I guess the Great Satan has won:
One of Al Qaeda's senior theologians is calling on his followers to end their military jihad and saying the attacks of September 11, 2001, were a "catastrophe for all Muslims."(via)
In a serialized manifesto written from prison in Egypt, Sayyed Imam al-Sharif is blasting Osama bin Laden for deceiving the Taliban leader, Mullah Omar, and for insulting the Prophet Muhammad by comparing the September 11 attacks to the early raids of the Ansar warriors. The lapsed jihadist even calls for the formation of a special Islamic court to try Osama bin Laden and his old comrade Ayman al-Zawahri.

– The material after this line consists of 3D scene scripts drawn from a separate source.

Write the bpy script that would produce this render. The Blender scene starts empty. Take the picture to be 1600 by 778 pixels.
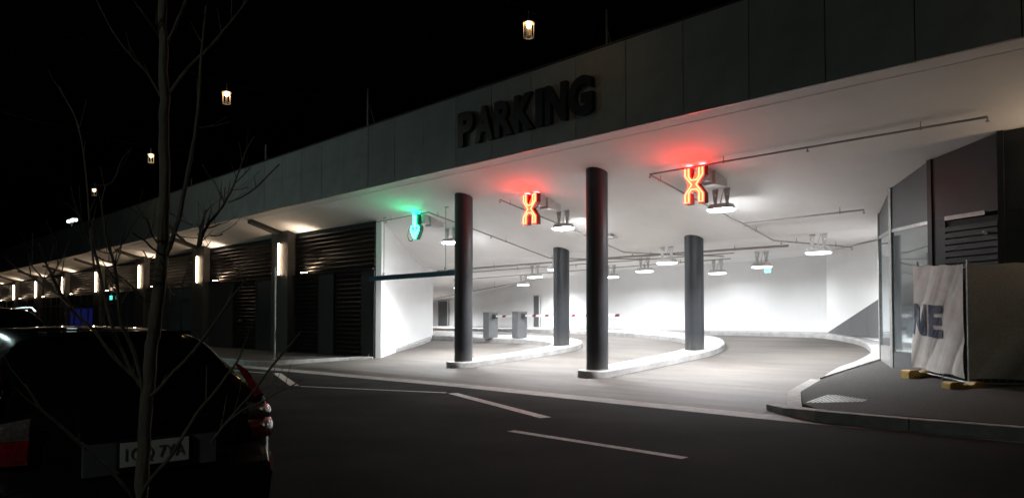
import bpy, bmesh, math, random
from mathutils import Vector, Matrix
random.seed(7)
SC = bpy.context.scene
COL = SC.collection
# ------------------------------------------------------------ camera
EYE = 1.5
cam_d = bpy.data.cameras.new('camera'); cam = bpy.data.objects.new('camera', cam_d); COL.objects.link(cam)
cam_d.sensor_width = 36; cam_d.lens = 36*1160/1600; cam_d.shift_y = 76/1600
cam_d.clip_start = .05; cam_d.clip_end = 3000
cam.location = (0, 0, EYE); cam.rotation_euler = (math.radians(90)+math.atan(.029), 0, 0)
SC.camera = cam
# ------------------------------------------------------------ night sky
world = bpy.data.worlds.new('World'); SC.world = world; world.use_nodes = True
wn = world.node_tree.nodes; wn.clear()
wo = wn.new('ShaderNodeOutputWorld'); wb = wn.new('ShaderNodeBackground'); sky = wn.new('ShaderNodeTexSky')
sky.sky_type = 'NISHITA'; sky.sun_disc = False; sky.sun_elevation = math.radians(-5); sky.sun_rotation = math.radians(200)
world.node_tree.links.new(sky.outputs[0], wb.inputs[0]); wb.inputs[1].default_value = .05
world.node_tree.links.new(wb.outputs[0], wo.inputs[0])
SC.view_settings.view_transform = 'Standard'; SC.view_settings.look = 'None'
SC.view_settings.exposure = .35; SC.view_settings.gamma = 1
SC.cycles.use_denoising = True
SC.cycles.max_bounces = 8; SC.cycles.diffuse_bounces = 6; SC.cycles.glossy_bounces = 4; SC.cycles.transmission_bounces = 6
SC.cycles.sample_clamp_indirect = 6; SC.cycles.caustics_reflective = False; SC.cycles.caustics_refractive = False

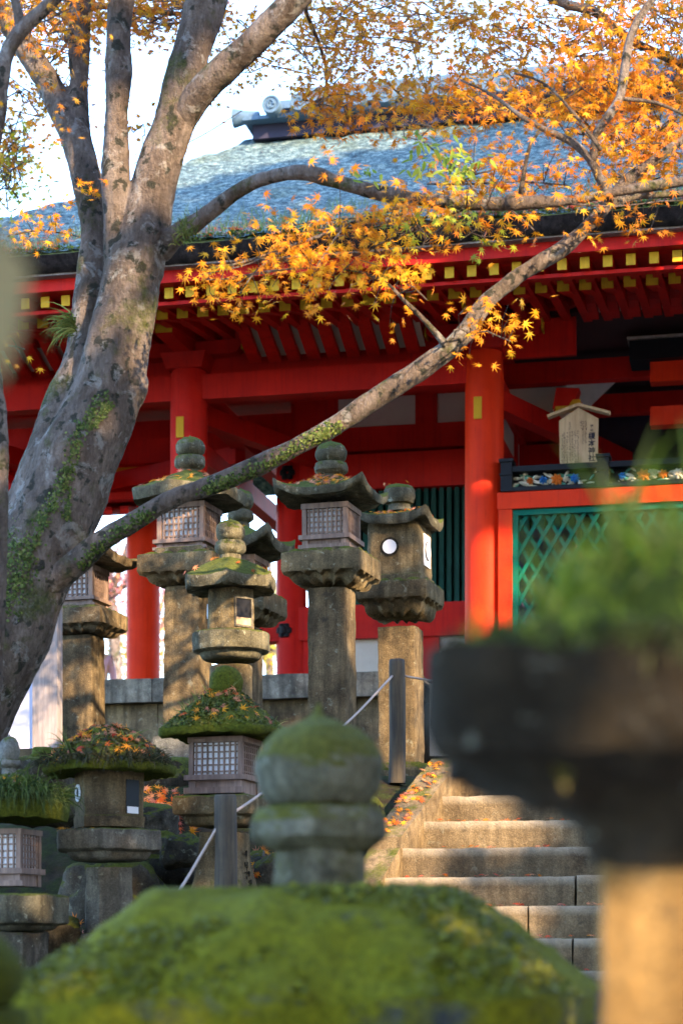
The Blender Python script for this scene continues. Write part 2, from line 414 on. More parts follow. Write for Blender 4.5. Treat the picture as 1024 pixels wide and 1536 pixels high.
b_ = B(); xs = sorted(set([round(-8 + .14*i, 3) for i in range(115)] + [-400, -150, -60, -25, -14, 14, 25, 60, 150, 400])); ys = [-300, -100, -40, -20, -8, -2] + [round(2 + .14*i, 3) for i in range(135)] + [22, 26, 32, 40, 60, 100, 200, 500, 1200]
vs = [(x, y, ground(x, y) if abs(x) < 60 and 1 < y < 40 else (-1.5 if y < 10 else 2.55)) for y in ys for x in xs]
nx = len(xs); b_.add(vs, [(j*nx+i, j*nx+i+1, (j+1)*nx+i+1, (j+1)*nx+i) for j in range(len(ys)-1) for i in range(nx-1)])
tag(b_.build('ground', 'soil', smooth=180, loc=(0, 0, 0)), 'dark mossy earth bank rising to the shrine terrace', 'ground', kind='structure')

b_ = B(); b_.add([(-14, -14, -1.49), (14, -14, -1.49), (14, 7.6, -1.49), (-14, 7.6, -1.49)], [(0, 1, 2, 3)])  # unseen pale sheet added as a reflector for the eaves
tag(b_.build('path', 'gravel', loc=(0, 0, -1.49)), 'unseen pale gravel path added to bounce light up to the eaves', 'path', kind='structure')

# ------------------------------------------------------------------ the hall
O = Vector(((726-CX)/FPX*20.0, 20.0, 0)); OY = O.dot(EY)
def HL(px, py, ly):
    d = Vector(((px-CX)/FPX, 1, (HY-py)/FPX)); t = (ly+OY)/d.dot(EY); q = d*t
    return (q-O).dot(EX), q.z
def HX(px, ly): return HL(px, 0, ly)[0]
def HZ(px, py, ly): return HL(px, py, ly)[1]
hf = frame(O, TH)
FLOOR = 2.62
hall = thing('shrine_hall', 'vermilion shrine hall with gold tipped rafters under a thick mossy bark roof', 'shrine', (O.x, O.y, FLOOR))
def hb(): return B(hf)
BAY = 3.07; XL, XR = -6.9, 6.3
# pillars
def pillar(lx, ly, r, z1, name='pillar', mat='red', z0=FLOOR, parent=None):
    b = hb(); b.loft([(r*1.0, z0), (r, z0+.4), (r*.99, z1-.25), (r*.93, z1)], seg=40, c=(lx, ly, 0), dens=.3)
    return b.build(name, mat, parent or hall, smooth=50)
for i, lx in enumerate((-2*BAY, -BAY, 0, 2*BAY*.98)):
    po = pillar(lx, 0, .195, 5.93, mat='orange_red' if i >= 2 else 'red')
    if i in (1, 2):
        px = (270, 716)[i-1]; py0, py1 = ((625, 656), (595, 628))[i-1]
        x, z0 = HL(px, py1, -.2); z1 = HZ(px, py0, -.2); b = hb(); b.box(x-.04, x+.04, -.205, -.16, z0, z1); b.build('gold_plate', 'gold', po, bevel=.004)
pillar(HX(437, 2.6), 2.6, .175, 5.7); pillar(BAY, 2.6, .175, 5.7)
# tie beams of the front
b = hb(); b.box(XL, .1, -.09, .09, HZ(512, 586, -.09), HZ(512, 548, -.09)); b.build('tie_beam', 'red', hall, bevel=.012)
# transverse tie beams and ceilings
for lx in (-2*BAY, -BAY, 0, BAY):
    b = hb(); b.box(lx-.09, lx+.09, .1, 4.2, 5.62, 5.88); b.build('tie_beam', 'red', hall, bevel=.012)
    b = hb(); b.box(lx-.08, lx+.08, .1, 4.2, 5.08, 5.28); b.build('tie_beam', 'red', hall, bevel=.012)
    if lx >= 0:
        b = hb(); b.box(lx-.03, lx+.03, .2, 4.1, 5.28, 5.62); b.build('wall_panel', 'plaster', hall)
        for yy in (.9, 2.1, 3.3): b = hb(); b.box(lx-.06, lx+.06, yy-.07, yy+.07, 5.28, 5.62); b.build('wall_strut', 'red', hall)
for (x0, y0, x1, y1) in ((-BAY, .2, -1.55, 4.1), (-BAY*2, .2, -BAY-1.5, 4.1), (-BAY, 2.0, -2*BAY, 3.6), (0, .2, 1.5, 4.1)):
    b = hb(); b.bar((x0, y0, 5.55), (x1, y1, 5.55), .16, .2); b.build('diagonal_brace', 'red', hall, bevel=.01)
b = hb(); b.box(XL, .1, .0, 4.4, 6.28, 6.34); b.build('ceiling', 'red', hall)
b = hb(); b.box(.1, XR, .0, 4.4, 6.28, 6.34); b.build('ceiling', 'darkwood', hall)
for ly in (1.4, 2.8):
    b = hb(); b.box(XL, XR, ly-.08, ly+.08, 5.98, 6.2); b.build('tie_beam', 'red', hall, bevel=.01)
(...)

The disclosures from Mr. Sharif, also known as Dr. Fadl and Abd al-Qadir ibn Abd al-Aziz, have already opened a rift at the highest levels of Al Qaeda. The group's deputy, Ayman al-Zawahri, a former associate of the defecting theologian in Egypt, personally mocked him last month in a video, remarking that he was unaware Egyptian prisons had fax machines. Meanwhile, leading Western analysts are saying the defection of Mr. Sharif indicates the beginning of the end for Al Qaeda.
[...]
The director of the Homeland Security Policy Institute at George Washington University, Frank Cilluffo, said, "Here you have someone with the stature and credibility, who more or less wrote the book on jihadism and is oft cited by other jihadists, making the case against it. This is someone with the heft on legal and religious grounds to make the counter argument that we can't."
[...]
His latest texts are a renunciation of his earlier work, saying the military jihad or war against apostate states and America is futile. But the ex-jihadist also calls into question the virtue of Mr. bin Laden and Mr. Zawahri. In some ways the manifesto reads in parts like a spicy Washington memoir by an embittered former official.
Of his old associates he writes, "Bin Laden, al-Zawahri, and others fled at the beginning of the American bombing [in Afghanistan], to the point of abandoning their wives and families to be killed along with other innocent people," according to a translation provided by the Middle East Media Research Institute. It goes on, "I think that a sharia court should be established, composed of reliable scholars, to hold these people accountable for their crimes — even if in absentia — so that those who are ignorant in their religion do not repeat this futility."